Directions: For each line below that includes the word "pixels", make a copy.

──────────────────────────────

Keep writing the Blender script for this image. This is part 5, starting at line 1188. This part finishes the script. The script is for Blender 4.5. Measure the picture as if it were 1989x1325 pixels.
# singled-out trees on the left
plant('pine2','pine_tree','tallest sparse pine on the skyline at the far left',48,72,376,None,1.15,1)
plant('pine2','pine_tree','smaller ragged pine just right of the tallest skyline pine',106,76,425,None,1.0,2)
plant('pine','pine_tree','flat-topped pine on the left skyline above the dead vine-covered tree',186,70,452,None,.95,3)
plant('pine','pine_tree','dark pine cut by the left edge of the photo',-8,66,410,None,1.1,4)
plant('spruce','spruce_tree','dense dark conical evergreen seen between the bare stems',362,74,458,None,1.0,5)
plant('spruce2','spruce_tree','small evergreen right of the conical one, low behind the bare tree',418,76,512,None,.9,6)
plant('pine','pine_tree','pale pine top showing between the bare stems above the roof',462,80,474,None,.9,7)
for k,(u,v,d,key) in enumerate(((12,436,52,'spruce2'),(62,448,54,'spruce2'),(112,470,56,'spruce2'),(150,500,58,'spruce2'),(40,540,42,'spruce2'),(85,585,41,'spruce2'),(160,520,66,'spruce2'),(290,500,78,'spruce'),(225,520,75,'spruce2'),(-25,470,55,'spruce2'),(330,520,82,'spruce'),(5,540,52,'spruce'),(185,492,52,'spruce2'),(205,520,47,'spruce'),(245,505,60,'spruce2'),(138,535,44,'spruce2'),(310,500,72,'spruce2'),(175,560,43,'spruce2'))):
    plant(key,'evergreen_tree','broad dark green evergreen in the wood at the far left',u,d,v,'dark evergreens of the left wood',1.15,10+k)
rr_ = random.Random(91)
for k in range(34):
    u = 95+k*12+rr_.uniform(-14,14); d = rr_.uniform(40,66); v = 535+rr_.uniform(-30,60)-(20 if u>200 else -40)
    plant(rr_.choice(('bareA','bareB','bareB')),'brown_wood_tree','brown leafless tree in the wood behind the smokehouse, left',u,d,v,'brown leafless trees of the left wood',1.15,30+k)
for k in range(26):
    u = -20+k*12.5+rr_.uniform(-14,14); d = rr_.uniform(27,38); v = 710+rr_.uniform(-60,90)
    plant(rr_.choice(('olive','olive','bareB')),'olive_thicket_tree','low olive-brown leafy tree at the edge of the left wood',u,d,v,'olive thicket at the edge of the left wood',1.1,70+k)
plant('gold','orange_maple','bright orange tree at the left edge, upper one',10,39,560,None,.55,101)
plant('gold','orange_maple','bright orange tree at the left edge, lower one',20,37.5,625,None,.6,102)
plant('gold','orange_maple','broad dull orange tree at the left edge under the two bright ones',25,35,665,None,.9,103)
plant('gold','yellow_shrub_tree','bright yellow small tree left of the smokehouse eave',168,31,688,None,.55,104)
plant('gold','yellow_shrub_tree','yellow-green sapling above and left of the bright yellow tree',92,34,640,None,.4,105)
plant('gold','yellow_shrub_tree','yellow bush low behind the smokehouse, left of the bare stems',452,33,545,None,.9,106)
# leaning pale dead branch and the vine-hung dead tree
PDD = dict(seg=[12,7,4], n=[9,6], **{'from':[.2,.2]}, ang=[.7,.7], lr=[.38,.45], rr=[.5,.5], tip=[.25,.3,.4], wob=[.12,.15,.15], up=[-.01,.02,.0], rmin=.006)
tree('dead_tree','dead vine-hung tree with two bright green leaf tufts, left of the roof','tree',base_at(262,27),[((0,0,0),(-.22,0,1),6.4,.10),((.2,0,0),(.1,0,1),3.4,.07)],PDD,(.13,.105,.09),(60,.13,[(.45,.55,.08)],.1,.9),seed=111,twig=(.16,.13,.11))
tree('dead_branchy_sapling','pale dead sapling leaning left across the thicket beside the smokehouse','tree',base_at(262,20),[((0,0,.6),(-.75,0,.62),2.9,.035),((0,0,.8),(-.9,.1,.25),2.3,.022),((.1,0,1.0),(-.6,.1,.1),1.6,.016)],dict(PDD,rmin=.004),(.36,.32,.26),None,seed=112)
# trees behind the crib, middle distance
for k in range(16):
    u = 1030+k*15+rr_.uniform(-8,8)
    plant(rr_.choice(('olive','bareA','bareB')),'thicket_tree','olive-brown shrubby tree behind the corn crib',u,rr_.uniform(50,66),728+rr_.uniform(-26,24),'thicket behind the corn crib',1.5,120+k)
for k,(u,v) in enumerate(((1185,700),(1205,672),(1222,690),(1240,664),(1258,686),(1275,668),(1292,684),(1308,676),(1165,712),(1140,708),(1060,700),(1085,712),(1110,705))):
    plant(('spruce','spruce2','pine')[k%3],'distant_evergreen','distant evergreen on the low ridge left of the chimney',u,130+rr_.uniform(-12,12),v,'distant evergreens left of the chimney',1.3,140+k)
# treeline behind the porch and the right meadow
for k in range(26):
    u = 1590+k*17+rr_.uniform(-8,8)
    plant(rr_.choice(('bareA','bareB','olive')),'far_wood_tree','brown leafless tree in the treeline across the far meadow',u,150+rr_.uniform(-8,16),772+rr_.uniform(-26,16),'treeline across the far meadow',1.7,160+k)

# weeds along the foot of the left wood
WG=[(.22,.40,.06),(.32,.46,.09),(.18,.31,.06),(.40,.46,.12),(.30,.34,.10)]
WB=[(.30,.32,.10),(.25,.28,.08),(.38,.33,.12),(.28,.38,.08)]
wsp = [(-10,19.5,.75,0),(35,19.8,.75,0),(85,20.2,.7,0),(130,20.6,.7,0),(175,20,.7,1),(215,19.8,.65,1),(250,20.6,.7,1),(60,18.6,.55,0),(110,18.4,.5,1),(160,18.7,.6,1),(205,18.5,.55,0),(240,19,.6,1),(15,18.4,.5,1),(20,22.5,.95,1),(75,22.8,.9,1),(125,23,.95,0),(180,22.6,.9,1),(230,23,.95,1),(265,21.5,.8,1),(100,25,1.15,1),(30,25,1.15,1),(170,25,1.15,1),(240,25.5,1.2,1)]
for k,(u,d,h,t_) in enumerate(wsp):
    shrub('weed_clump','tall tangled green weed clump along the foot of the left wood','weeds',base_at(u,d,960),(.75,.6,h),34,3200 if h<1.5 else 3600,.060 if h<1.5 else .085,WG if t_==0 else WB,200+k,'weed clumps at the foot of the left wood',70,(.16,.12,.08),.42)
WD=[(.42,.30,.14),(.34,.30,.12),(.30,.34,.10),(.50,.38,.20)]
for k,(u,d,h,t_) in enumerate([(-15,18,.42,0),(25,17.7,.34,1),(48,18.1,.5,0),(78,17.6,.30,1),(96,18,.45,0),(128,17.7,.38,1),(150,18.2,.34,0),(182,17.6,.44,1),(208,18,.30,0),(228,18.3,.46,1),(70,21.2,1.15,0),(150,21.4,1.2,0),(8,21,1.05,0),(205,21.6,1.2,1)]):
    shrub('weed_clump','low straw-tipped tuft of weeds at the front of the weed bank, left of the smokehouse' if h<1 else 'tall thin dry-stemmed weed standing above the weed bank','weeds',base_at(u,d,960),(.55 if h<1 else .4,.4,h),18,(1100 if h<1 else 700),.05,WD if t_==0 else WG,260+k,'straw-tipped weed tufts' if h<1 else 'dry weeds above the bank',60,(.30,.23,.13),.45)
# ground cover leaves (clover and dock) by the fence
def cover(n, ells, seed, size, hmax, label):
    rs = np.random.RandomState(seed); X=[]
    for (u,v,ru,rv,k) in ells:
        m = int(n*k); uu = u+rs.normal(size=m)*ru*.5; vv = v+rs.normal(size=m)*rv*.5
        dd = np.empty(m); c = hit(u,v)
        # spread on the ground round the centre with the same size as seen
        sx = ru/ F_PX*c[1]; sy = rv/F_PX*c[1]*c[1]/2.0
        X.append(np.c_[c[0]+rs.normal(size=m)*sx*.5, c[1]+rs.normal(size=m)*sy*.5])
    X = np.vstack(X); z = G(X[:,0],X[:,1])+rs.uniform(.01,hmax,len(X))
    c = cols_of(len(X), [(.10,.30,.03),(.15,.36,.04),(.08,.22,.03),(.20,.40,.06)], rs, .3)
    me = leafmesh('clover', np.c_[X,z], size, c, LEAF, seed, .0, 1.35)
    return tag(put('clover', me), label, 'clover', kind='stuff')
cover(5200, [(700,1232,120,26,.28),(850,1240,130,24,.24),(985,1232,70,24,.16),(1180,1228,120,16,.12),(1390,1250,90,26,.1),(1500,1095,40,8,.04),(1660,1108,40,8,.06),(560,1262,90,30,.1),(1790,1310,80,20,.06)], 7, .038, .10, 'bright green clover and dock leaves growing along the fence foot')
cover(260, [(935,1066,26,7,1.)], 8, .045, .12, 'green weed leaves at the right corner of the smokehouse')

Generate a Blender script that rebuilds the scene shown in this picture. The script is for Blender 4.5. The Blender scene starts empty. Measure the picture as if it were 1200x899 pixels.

──────────────────────────────

Full output:
Keep writing the Blender script for this image. This is part 5, starting at line 1188. This part finishes the script. The script is for Blender 4.5. Measure the picture as if it were 1989x1325 pixels.
Generate a Blender script that rebuilds the scene shown in this picture. The script is for Blender 4.5. The Blender scene starts empty. Measure the picture as if it were 1200x899 pixels.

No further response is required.